DATA EXTRACT:
- - -
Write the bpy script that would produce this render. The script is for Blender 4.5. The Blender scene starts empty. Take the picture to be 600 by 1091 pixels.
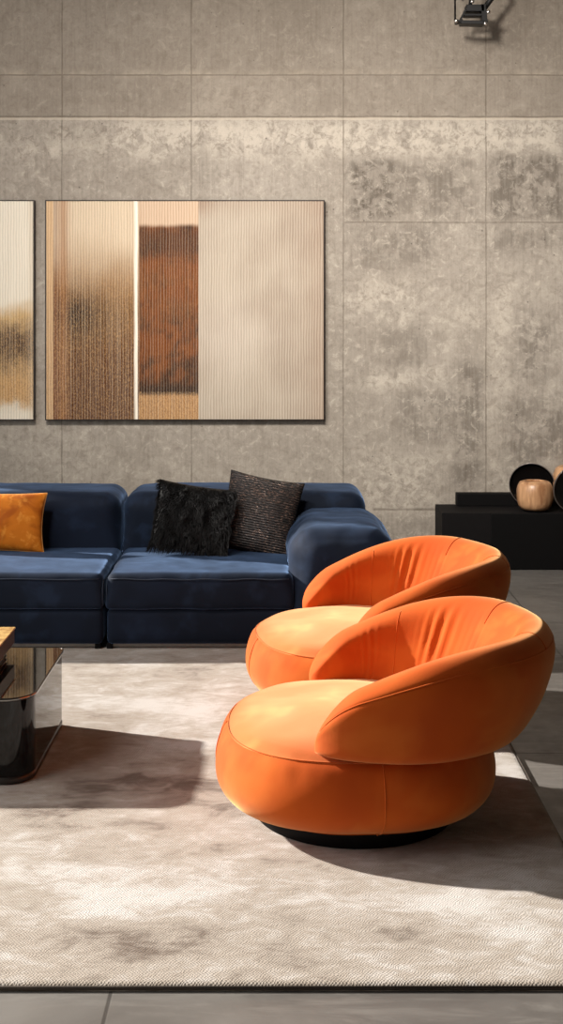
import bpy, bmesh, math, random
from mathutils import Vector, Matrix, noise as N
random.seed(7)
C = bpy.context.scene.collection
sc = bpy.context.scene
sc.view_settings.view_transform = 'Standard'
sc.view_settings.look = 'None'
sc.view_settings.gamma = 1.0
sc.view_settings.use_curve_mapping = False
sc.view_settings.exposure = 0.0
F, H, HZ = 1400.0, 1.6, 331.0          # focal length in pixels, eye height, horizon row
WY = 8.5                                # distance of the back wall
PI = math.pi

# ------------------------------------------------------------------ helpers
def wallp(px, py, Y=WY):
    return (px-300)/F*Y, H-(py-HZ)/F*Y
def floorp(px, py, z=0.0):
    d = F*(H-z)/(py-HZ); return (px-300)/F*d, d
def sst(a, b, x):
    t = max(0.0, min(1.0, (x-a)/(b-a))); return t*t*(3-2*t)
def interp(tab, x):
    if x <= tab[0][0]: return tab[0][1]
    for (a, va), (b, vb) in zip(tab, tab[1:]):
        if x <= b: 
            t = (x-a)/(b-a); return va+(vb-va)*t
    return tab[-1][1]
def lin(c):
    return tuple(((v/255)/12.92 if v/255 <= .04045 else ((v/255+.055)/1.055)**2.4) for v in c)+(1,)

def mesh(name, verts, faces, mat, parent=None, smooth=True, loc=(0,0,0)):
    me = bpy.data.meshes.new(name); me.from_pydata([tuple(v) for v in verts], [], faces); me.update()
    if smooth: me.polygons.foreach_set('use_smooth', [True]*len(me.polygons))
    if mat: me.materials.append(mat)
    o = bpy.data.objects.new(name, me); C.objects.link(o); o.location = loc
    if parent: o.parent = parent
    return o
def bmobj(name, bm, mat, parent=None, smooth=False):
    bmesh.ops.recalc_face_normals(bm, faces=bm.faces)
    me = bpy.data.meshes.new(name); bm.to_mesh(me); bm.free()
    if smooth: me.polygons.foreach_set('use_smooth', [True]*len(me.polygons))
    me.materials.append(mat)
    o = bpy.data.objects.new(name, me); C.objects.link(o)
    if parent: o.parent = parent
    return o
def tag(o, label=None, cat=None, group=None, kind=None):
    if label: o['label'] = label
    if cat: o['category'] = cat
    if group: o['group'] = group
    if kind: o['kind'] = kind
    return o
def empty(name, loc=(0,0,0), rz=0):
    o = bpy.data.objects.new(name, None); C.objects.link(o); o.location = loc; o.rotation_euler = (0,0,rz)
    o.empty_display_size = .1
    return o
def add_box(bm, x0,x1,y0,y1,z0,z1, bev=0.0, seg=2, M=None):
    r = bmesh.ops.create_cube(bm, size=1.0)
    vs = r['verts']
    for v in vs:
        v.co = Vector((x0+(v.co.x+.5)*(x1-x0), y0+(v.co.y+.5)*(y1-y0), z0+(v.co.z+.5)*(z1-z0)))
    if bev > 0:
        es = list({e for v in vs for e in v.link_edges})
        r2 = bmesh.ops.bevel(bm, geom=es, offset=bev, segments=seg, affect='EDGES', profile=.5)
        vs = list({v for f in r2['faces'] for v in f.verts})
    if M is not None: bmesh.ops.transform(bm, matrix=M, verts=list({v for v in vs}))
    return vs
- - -
WRITTEN INSTRUCTION: Your task is an exact transcription of all the data, minus the pictures.

EXERCISE OUTPUT:
Write the bpy script that would produce this render. The script is for Blender 4.5. The Blender scene starts empty. Take the picture to be 600 by 1091 pixels.
import bpy, bmesh, math, random
from mathutils import Vector, Matrix, noise as N
random.seed(7)
C = bpy.context.scene.collection
sc = bpy.context.scene
sc.view_settings.view_transform = 'Standard'
sc.view_settings.look = 'None'
sc.view_settings.gamma = 1.0
sc.view_settings.use_curve_mapping = False
sc.view_settings.exposure = 0.0
F, H, HZ = 1400.0, 1.6, 331.0          # focal length in pixels, eye height, horizon row
WY = 8.5                                # distance of the back wall
PI = math.pi

# ------------------------------------------------------------------ helpers
def wallp(px, py, Y=WY):
    return (px-300)/F*Y, H-(py-HZ)/F*Y
def floorp(px, py, z=0.0):
    d = F*(H-z)/(py-HZ); return (px-300)/F*d, d
def sst(a, b, x):
    t = max(0.0, min(1.0, (x-a)/(b-a))); return t*t*(3-2*t)
def interp(tab, x):
    if x <= tab[0][0]: return tab[0][1]
    for (a, va), (b, vb) in zip(tab, tab[1:]):
        if x <= b: 
            t = (x-a)/(b-a); return va+(vb-va)*t
    return tab[-1][1]
def lin(c):
    return tuple(((v/255)/12.92 if v/255 <= .04045 else ((v/255+.055)/1.055)**2.4) for v in c)+(1,)

def mesh(name, verts, faces, mat, parent=None, smooth=True, loc=(0,0,0)):
    me = bpy.data.meshes.new(name); me.from_pydata([tuple(v) for v in verts], [], faces); me.update()
    if smooth: me.polygons.foreach_set('use_smooth', [True]*len(me.polygons))
    if mat: me.materials.append(mat)
    o = bpy.data.objects.new(name, me); C.objects.link(o); o.location = loc
    if parent: o.parent = parent
    return o
def bmobj(name, bm, mat, parent=None, smooth=False):
    bmesh.ops.recalc_face_normals(bm, faces=bm.faces)
    me = bpy.data.meshes.new(name); bm.to_mesh(me); bm.free()
    if smooth: me.polygons.foreach_set('use_smooth', [True]*len(me.polygons))
    me.materials.append(mat)
    o = bpy.data.objects.new(name, me); C.objects.link(o)
    if parent: o.parent = parent
    return o
def tag(o, label=None, cat=None, group=None, kind=None):
    if label: o['label'] = label
    if cat: o['category'] = cat
    if group: o['group'] = group
    if kind: o['kind'] = kind
    return o
def empty(name, loc=(0,0,0), rz=0):
    o = bpy.data.objects.new(name, None); C.objects.link(o); o.location = loc; o.rotation_euler = (0,0,rz)
    o.empty_display_size = .1
    return o
def add_box(bm, x0,x1,y0,y1,z0,z1, bev=0.0, seg=2, M=None):
    r = bmesh.ops.create_cube(bm, size=1.0)
    vs = r['verts']
    for v in vs:
        v.co = Vector((x0+(v.co.x+.5)*(x1-x0), y0+(v.co.y+.5)*(y1-y0), z0+(v.co.z+.5)*(z1-z0)))
    if bev > 0:
        es = list({e for v in vs for e in v.link_edges})
        r2 = bmesh.ops.bevel(bm, geom=es, offset=bev, segments=seg, affect='EDGES', profile=.5)
        vs = list({v for f in r2['faces'] for v in f.verts})
    if M is not None: bmesh.ops.transform(bm, matrix=M, verts=list({v for v in vs}))
    return vs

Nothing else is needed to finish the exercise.